When there are no trolleys, you first mark up your order sheet, which also shows the price of each item – low, medium, high or special price. Then give the order sheet to the waitress, who brings the dishes, often in bamboo steamers, to your table. The only problem with this is that most Chinese restaurants do not have an English translation of dim sum menus. A nice pictorial guide to many of the most famous dim sum is Dim Sum: A Pocket Guide by Kit Shan Li (Chronicle Books).
Sauces and dips served with dim sum include soy sauce, vinegar (garnished with thin strips of ginger), chilli oil, XO sauce (oil flavoured with chilli and seafood), chilli sauce, sweet sauce and mustard sauce (especially good with roast pork). Tea is usually drunk as an accompaniment – sao mei, bo lei and tik guan yum being among the most popular with local Hong Kongers. Lift the tea-pot lid to the side when you want a hot water refill.
Beside the dim sum, which usually come in three or four strips or items per helping, it’s common to order other side dishes such as a roast meat plate – pork, goose, duck and eel are common – and one of the many fried rice, congee or fried noodle dishes. (Fried rice with dried scallop and egg white is tasty.) Chinese also commonly order a plate of blanched choi sum, green stalky vegetables served with oyster sauce.
There is usually a small selection of desserts served after dim sum.

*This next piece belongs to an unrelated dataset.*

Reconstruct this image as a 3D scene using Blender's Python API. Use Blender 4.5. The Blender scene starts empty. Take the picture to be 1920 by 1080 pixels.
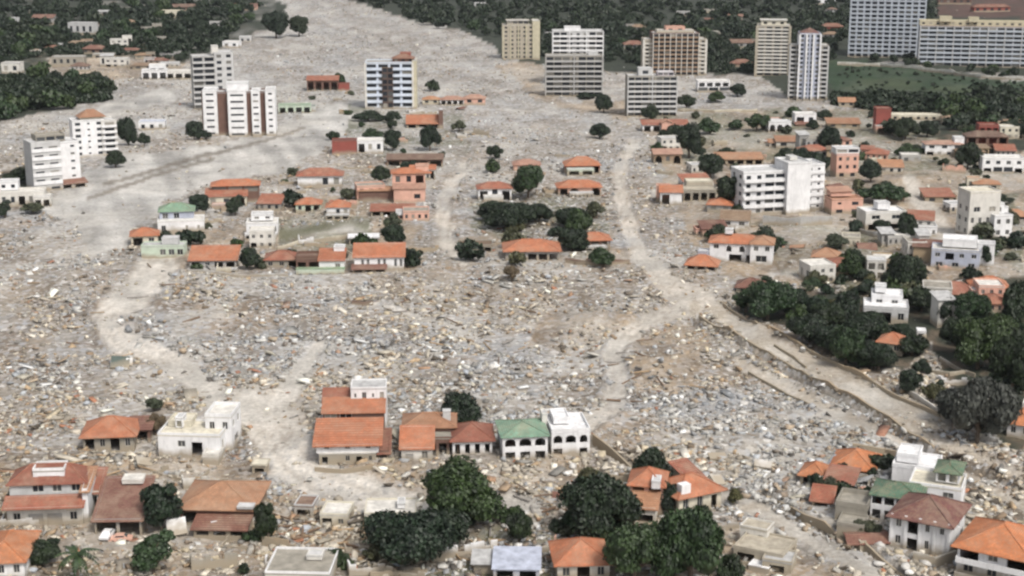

Amongst the most popular are:
- mango pudding in a lagoon of evaporated milk;
- sweet red bean soup flavoured with sun-dried tangerine peel;
- mini-egg tarts with the centres almost runny; and
- sesame or peanut balls in sweet soup (tong yun).
Expect to pay about $130–160 per head for a meal of dim sum, depending on what is ordered. An excellent restaurant for dim sum is Victoria City (5/F, Citic Tower, Admiralty), which has a splendid view of the harbour.
One last note – you may or may not be able to book a table for dim sum, depending on the rules of the establishment concerned. Having booked a table, you may well have to wait ten minutes or more for it to be cleared for you, even though you have arrived on time. If time is tight, it’s better to get there before midday to avoid the stampede and before the egg tarts start to run out. Alternatively, go later – usually after 3:00 pm – to enjoy half-price dim sum at many of the restaurants.